Why George Clooney is sitting his wife in the back row as he makes his Broadway debut
Published in Entertainment News
On April 3, George Clooney will make his Broadway debut at 63 years old.
The actor, best known for his television and film roles, is taking on the role of hard-hitting journalist and news anchor Edward R. Murrow in the Broadway show he helped write, “Good Night and Good Luck.”
It’s a part he could have played 20 years ago when the movie of the same name hit the big screen, but instead he played Murrow’s producer Fred Friendly.
“Murrow had a gravitas to him that at 42 years old I didn’t,” Clooney told “60 Minutes”, “I wasn’t able to pull off.”
Now, with a “proper old Broadway” set as his backdrop, Clooney feels ready to take it on.
“It’s exciting to be here, you know?” he said. “Let’s not kid ourselves. It’s nerve-wracking and there’s a million reasons why it’s dumb to do.”

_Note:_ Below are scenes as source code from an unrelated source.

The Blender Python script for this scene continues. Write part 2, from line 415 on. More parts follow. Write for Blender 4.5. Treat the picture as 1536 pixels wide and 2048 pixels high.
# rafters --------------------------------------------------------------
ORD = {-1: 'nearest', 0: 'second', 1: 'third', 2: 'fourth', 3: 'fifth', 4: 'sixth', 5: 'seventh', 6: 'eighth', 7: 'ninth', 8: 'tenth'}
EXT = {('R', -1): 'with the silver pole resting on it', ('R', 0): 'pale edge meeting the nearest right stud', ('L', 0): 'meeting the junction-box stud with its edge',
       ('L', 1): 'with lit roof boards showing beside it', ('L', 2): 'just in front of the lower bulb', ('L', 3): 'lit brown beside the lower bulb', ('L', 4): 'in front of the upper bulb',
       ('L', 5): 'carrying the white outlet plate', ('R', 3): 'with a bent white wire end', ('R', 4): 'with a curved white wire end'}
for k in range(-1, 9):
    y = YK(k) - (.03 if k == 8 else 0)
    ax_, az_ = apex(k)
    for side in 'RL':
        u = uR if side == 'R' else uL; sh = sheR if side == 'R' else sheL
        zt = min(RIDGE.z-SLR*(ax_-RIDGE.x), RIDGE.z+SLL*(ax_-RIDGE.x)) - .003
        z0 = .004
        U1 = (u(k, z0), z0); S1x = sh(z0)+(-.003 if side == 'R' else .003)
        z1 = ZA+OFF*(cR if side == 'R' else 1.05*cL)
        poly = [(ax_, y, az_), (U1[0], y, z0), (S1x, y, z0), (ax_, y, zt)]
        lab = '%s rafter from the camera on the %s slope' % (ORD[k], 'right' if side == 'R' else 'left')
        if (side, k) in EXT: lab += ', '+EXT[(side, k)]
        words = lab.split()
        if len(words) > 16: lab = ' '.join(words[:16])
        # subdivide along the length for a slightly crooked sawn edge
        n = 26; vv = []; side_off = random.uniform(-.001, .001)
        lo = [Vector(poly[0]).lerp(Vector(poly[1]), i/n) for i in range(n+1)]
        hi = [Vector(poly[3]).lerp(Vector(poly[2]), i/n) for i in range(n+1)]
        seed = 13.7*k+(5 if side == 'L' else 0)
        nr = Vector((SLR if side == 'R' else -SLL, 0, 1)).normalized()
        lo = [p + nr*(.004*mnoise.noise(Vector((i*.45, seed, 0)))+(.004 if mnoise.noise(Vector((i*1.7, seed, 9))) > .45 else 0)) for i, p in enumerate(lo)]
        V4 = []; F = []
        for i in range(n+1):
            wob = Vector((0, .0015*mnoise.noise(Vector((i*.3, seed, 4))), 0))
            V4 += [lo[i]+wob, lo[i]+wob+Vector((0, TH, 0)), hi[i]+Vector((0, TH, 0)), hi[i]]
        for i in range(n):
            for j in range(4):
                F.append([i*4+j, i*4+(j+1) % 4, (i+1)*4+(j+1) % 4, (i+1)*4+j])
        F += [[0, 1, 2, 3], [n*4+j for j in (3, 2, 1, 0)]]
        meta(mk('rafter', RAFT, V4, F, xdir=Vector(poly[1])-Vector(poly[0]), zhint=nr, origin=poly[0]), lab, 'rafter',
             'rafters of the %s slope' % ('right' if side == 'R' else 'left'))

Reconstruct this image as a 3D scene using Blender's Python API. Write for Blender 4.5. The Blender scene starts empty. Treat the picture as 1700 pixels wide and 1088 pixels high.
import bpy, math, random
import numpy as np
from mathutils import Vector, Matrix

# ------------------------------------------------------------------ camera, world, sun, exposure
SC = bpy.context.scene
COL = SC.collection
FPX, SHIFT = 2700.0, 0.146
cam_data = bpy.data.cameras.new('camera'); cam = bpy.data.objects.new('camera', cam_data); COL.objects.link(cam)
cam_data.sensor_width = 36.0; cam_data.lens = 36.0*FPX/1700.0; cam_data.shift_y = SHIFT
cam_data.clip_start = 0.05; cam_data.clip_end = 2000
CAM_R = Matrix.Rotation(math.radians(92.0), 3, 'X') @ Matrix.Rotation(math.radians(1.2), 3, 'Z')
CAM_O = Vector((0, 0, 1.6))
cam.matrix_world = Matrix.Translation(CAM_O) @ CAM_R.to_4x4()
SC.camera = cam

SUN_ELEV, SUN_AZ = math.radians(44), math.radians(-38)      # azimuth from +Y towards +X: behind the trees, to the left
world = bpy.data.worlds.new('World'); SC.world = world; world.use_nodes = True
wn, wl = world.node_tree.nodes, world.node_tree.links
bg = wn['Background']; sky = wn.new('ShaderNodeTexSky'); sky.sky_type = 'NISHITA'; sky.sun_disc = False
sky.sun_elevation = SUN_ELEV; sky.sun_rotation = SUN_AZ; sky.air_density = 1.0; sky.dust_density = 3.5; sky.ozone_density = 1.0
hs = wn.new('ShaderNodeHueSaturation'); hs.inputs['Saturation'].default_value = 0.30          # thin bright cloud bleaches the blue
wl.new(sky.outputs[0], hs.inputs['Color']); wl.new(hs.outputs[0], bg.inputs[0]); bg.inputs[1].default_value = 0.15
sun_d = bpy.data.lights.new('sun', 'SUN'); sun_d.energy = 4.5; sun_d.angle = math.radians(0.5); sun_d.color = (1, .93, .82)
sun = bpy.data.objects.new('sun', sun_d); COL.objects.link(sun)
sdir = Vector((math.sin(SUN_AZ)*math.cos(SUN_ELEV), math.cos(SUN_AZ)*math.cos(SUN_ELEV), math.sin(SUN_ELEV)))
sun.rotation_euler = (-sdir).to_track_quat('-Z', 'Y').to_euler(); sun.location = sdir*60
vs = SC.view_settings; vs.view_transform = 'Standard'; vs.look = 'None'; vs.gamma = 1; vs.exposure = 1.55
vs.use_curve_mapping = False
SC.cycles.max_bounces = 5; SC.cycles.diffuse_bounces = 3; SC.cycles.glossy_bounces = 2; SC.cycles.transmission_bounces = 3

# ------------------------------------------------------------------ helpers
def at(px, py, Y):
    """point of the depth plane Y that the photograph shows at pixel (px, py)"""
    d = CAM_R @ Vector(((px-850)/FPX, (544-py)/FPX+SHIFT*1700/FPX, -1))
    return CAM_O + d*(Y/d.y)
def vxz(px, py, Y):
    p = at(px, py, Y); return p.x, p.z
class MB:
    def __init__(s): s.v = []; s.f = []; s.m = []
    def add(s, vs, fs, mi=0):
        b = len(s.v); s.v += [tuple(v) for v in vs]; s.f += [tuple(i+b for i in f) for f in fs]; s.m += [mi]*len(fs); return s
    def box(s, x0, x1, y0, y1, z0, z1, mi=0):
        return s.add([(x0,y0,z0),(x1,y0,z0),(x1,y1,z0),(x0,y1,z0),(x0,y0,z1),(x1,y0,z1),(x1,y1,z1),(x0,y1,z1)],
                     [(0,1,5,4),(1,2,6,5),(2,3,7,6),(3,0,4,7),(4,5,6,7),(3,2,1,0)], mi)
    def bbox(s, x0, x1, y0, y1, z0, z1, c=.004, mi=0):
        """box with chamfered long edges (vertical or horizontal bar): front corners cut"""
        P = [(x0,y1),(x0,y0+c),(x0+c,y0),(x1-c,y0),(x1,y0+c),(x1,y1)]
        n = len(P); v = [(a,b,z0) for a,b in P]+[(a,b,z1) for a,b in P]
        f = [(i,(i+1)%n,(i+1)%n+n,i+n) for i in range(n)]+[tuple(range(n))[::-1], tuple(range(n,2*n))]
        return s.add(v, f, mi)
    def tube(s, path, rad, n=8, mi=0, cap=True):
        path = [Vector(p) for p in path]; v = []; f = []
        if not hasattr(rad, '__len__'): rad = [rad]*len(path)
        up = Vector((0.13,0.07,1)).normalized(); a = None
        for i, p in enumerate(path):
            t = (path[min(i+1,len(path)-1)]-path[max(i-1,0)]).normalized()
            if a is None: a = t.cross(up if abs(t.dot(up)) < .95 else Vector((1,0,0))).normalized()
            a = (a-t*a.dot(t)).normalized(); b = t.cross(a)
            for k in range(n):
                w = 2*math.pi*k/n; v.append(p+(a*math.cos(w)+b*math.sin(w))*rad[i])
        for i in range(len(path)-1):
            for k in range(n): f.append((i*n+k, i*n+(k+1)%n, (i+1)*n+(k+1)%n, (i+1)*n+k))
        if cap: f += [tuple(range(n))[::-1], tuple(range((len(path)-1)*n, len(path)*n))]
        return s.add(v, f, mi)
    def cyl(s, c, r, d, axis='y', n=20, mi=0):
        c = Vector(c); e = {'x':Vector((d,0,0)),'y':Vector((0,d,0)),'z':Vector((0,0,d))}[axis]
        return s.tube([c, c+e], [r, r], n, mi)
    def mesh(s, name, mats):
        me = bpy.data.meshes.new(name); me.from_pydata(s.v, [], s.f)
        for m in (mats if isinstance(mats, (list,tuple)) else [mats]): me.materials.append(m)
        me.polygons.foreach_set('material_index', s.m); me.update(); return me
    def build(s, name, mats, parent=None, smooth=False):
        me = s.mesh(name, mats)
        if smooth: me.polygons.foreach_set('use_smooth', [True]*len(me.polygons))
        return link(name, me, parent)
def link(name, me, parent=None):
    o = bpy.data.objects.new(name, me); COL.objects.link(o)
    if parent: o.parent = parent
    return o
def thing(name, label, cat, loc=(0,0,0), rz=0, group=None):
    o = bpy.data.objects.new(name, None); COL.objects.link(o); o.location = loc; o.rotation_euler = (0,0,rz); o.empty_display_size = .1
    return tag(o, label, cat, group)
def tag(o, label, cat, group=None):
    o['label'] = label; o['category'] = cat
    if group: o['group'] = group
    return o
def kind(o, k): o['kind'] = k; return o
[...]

“It’s dumb to do because you’re coming out and saying, ‘Well, let’s try to get an audience to take this ride with you back to 1954.’”
However, it’s a scene Clooney is familiar with. After all, he spent his childhood in newsrooms with his father, Nick Clooney, who was an established journalist and anchor himself.
“When I was 12 years old, my dad was working at WKRC in Cincinnati. I would run the teleprompter,” he recounted.
But Broadway is unlike anything Clooney has ever done.
He’s acting in real time. As “60 Minutes’” Jon Wertheim tells Clooney, the audience “can see you, you can see them too.”
To which, Clooney responded saying, “I’m not looking at them.”
“I’m putting my wife in the very, very, very back,” he noted.
In preparation for the role, Clooney moved his family, including his wife of 10 years, human rights lawyer Amal Clooney, and their two children, 7-year-old twins Ella and Alexander, from Europe to New York City.
And when asked if he wishes he would have acted on Broadway earlier in his career, Clooney admits he doesn’t know if he could have. “I didn’t do the work required to get there.”
But that doesn’t mean it’s not “cool” to be there now.
“Anybody who would deny that would just be a liar,” Clooney said of his Broadway debut.
“I mean, there isn’t a single actor alive that wouldn’t have loved to have, you know, been on Broadway. So that’s the fun of it. It’s trickier the older you get. But why not?”